## Provided entries
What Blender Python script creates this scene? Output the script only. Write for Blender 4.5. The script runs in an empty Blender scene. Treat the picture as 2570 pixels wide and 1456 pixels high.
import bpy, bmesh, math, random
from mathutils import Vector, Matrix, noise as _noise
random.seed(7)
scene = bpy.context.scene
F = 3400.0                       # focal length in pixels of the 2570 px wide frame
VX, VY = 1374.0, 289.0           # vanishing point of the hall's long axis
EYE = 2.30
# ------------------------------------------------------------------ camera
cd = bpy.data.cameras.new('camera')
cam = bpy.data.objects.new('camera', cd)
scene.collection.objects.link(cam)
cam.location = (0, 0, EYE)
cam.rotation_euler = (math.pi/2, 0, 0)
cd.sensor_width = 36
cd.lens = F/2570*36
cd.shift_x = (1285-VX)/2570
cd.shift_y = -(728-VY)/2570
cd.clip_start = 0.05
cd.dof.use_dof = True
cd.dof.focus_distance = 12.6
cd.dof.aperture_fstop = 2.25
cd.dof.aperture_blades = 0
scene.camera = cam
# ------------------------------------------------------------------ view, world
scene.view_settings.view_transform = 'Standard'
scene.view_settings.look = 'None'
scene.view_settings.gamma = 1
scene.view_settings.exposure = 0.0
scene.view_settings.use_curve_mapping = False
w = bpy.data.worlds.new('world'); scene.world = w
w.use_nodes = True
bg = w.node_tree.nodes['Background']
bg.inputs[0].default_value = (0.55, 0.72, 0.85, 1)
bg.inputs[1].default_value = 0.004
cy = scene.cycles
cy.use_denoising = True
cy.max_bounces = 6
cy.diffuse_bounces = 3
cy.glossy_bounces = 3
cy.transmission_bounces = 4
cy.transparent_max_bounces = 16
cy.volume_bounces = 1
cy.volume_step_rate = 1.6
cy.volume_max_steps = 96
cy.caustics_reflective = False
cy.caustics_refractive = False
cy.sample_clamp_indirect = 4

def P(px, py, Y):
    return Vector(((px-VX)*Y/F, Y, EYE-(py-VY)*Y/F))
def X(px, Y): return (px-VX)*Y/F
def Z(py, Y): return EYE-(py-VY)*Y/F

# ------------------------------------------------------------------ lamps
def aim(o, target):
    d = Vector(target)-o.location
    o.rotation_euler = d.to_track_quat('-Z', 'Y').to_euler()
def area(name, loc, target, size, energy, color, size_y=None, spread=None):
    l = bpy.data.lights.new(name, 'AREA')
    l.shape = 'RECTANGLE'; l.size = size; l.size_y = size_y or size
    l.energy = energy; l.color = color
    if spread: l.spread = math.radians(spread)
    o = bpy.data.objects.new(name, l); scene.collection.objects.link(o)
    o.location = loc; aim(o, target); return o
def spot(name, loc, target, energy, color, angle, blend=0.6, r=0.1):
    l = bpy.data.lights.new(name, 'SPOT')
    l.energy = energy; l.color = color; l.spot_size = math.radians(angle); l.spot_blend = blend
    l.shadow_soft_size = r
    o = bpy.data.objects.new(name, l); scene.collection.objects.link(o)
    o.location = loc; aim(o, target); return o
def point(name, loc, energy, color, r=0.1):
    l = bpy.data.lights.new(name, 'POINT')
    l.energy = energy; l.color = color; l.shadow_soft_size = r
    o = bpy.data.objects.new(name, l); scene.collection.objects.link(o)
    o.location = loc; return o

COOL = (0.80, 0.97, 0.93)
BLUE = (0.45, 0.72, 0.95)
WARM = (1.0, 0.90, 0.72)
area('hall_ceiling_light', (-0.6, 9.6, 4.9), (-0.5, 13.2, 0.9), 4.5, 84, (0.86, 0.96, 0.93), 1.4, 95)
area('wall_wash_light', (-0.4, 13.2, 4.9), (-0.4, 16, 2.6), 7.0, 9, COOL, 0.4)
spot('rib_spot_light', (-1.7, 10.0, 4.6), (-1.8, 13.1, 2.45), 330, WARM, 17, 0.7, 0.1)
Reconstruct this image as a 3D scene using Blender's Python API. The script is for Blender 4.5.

## Exercise goal
Write out all of the records once more, exactly.

## Reply
What Blender Python script creates this scene? Output the script only. Write for Blender 4.5. The script runs in an empty Blender scene. Treat the picture as 2570 pixels wide and 1456 pixels high.
import bpy, bmesh, math, random
from mathutils import Vector, Matrix, noise as _noise
random.seed(7)
scene = bpy.context.scene
F = 3400.0                       # focal length in pixels of the 2570 px wide frame
VX, VY = 1374.0, 289.0           # vanishing point of the hall's long axis
EYE = 2.30
# ------------------------------------------------------------------ camera
cd = bpy.data.cameras.new('camera')
cam = bpy.data.objects.new('camera', cd)
scene.collection.objects.link(cam)
cam.location = (0, 0, EYE)
cam.rotation_euler = (math.pi/2, 0, 0)
cd.sensor_width = 36
cd.lens = F/2570*36
cd.shift_x = (1285-VX)/2570
cd.shift_y = -(728-VY)/2570
cd.clip_start = 0.05
cd.dof.use_dof = True
cd.dof.focus_distance = 12.6
cd.dof.aperture_fstop = 2.25
cd.dof.aperture_blades = 0
scene.camera = cam
# ------------------------------------------------------------------ view, world
scene.view_settings.view_transform = 'Standard'
scene.view_settings.look = 'None'
scene.view_settings.gamma = 1
scene.view_settings.exposure = 0.0
scene.view_settings.use_curve_mapping = False
w = bpy.data.worlds.new('world'); scene.world = w
w.use_nodes = True
bg = w.node_tree.nodes['Background']
bg.inputs[0].default_value = (0.55, 0.72, 0.85, 1)
bg.inputs[1].default_value = 0.004
cy = scene.cycles
cy.use_denoising = True
cy.max_bounces = 6
cy.diffuse_bounces = 3
cy.glossy_bounces = 3
cy.transmission_bounces = 4
cy.transparent_max_bounces = 16
cy.volume_bounces = 1
cy.volume_step_rate = 1.6
cy.volume_max_steps = 96
cy.caustics_reflective = False
cy.caustics_refractive = False
cy.sample_clamp_indirect = 4

def P(px, py, Y):
    return Vector(((px-VX)*Y/F, Y, EYE-(py-VY)*Y/F))
def X(px, Y): return (px-VX)*Y/F
def Z(py, Y): return EYE-(py-VY)*Y/F

# ------------------------------------------------------------------ lamps
def aim(o, target):
    d = Vector(target)-o.location
    o.rotation_euler = d.to_track_quat('-Z', 'Y').to_euler()
def area(name, loc, target, size, energy, color, size_y=None, spread=None):
    l = bpy.data.lights.new(name, 'AREA')
    l.shape = 'RECTANGLE'; l.size = size; l.size_y = size_y or size
    l.energy = energy; l.color = color
    if spread: l.spread = math.radians(spread)
    o = bpy.data.objects.new(name, l); scene.collection.objects.link(o)
    o.location = loc; aim(o, target); return o
def spot(name, loc, target, energy, color, angle, blend=0.6, r=0.1):
    l = bpy.data.lights.new(name, 'SPOT')
    l.energy = energy; l.color = color; l.spot_size = math.radians(angle); l.spot_blend = blend
    l.shadow_soft_size = r
    o = bpy.data.objects.new(name, l); scene.collection.objects.link(o)
    o.location = loc; aim(o, target); return o
def point(name, loc, energy, color, r=0.1):
    l = bpy.data.lights.new(name, 'POINT')
    l.energy = energy; l.color = color; l.shadow_soft_size = r
    o = bpy.data.objects.new(name, l); scene.collection.objects.link(o)
    o.location = loc; return o

COOL = (0.80, 0.97, 0.93)
BLUE = (0.45, 0.72, 0.95)
WARM = (1.0, 0.90, 0.72)
area('hall_ceiling_light', (-0.6, 9.6, 4.9), (-0.5, 13.2, 0.9), 4.5, 84, (0.86, 0.96, 0.93), 1.4, 95)
area('wall_wash_light', (-0.4, 13.2, 4.9), (-0.4, 16, 2.6), 7.0, 9, COOL, 0.4)
spot('rib_spot_light', (-1.7, 10.0, 4.6), (-1.8, 13.1, 2.45), 330, WARM, 17, 0.7, 0.1)
Reconstruct this image as a 3D scene using Blender's Python API. The script is for Blender 4.5.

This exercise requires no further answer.